2
votes

I have been learning flask/ python from this tutorial http://blog.miguelgrinberg.com/post/the-flask-mega-tutorial-part-i-hello-world

This blog is pretty good and it explain very well. In the first tutorial, if you notice, he asks us to create a init.py file, a views.py file and a main run.py file.

root
/microblog
  /apps
    /__init__.py
    views.py

I created the two files. He asks us to create a run.py file and put it in the root file. then

chmod a+x run.py
./run.py

It says the file does not exist. If I,

python run.py

It says App module not defined. I cannot figure out the problem, I put the run.py file in all the files, it doesnt not work what so ever.

I will also include the code so that it would be easier to answer instead of going to the above link

init.py

from flask import Flask
app = Flask(__name__)
from app import views

views.py

from app import app
@app.route('/')
@app.route('/index')
def index():
  return 'Hello world'

run.py

#!flask/bin/python
from app import app
app.run(debug = True)

My questions:

  1. Where should I put the run.py file?

  2. Why are we creating different files? Why cant all of them be in one full file?

    init.py -->

    • he is importing flask which is normal. then assigning app = (name). why is that? Then why is he importing views from apps?

views.py -->

  1. from app import app? is app an existing module here or the one we just created? what does @app.route('/') or
    @app.route('/index')do?

Can some one put the code together and explain it?

1
Please bare the long questions. Help me here.druuu

1 Answers

2
votes

It says App module not defined

You misspelled package name: you have apps in your directory tree and you try to import app

Where should I put the run.py file?

Anywhere you want as long app is in PYTHONPATH. Or you can put it inside microblog directory.

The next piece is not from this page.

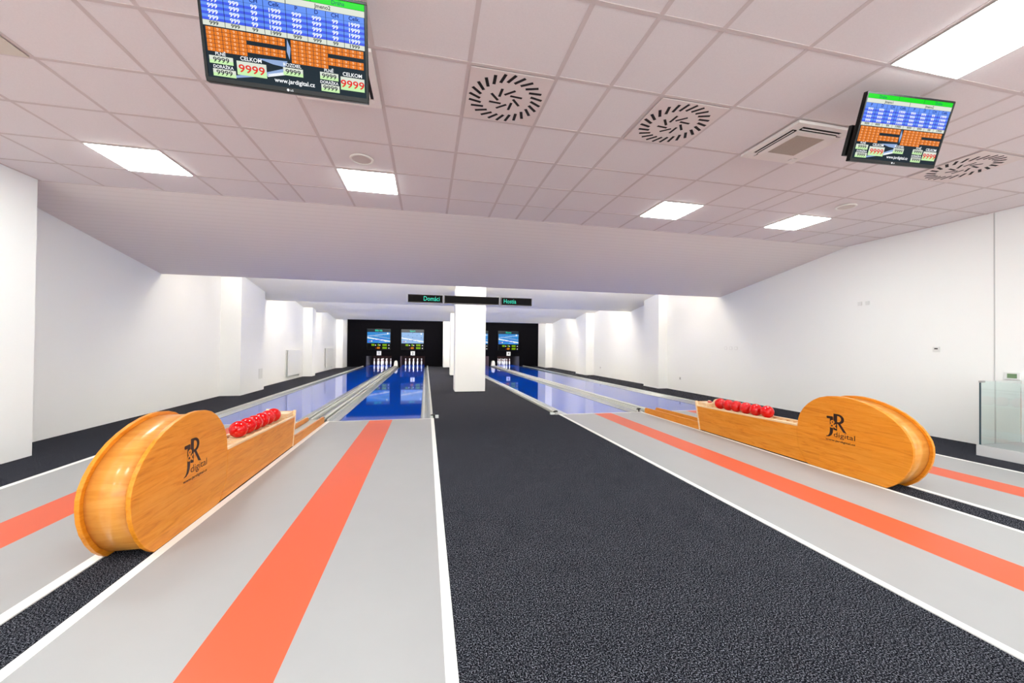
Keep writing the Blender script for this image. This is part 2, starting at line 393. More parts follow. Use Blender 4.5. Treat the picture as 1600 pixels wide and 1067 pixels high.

he is importing flask which is normal. then assigning app = (name). why is that?

# Create reference to flask WSGI application object
app = Flask(__name__)

Why? Because you need application to run. See official docs: Flask object

Then why is he importing views from apps?

from app import views

means: From package named app import module named views

Naming convention could be probably different but if you don't see the difference you should probably spend more learning python basics before starting with more sophisticated stuff.

from app import app? is app an existing module here or the one we just created? what > does @app.route('/') or @app.route('/index')do?

@app.route('/')
def index():
    return 'Hello world'

Short answer: if app receives request for url '/' responds using function foo For more see official docs: add_url_rule and URL Route Registrations

Update

Why are we creating different files? Why cant all of them be in one full file?

Actually nothing stops you from putting everything inside one file but most of the time it is really bad idea. If you ask about reasoning in this specific example it is mostly about separating modules that have different responsibilities.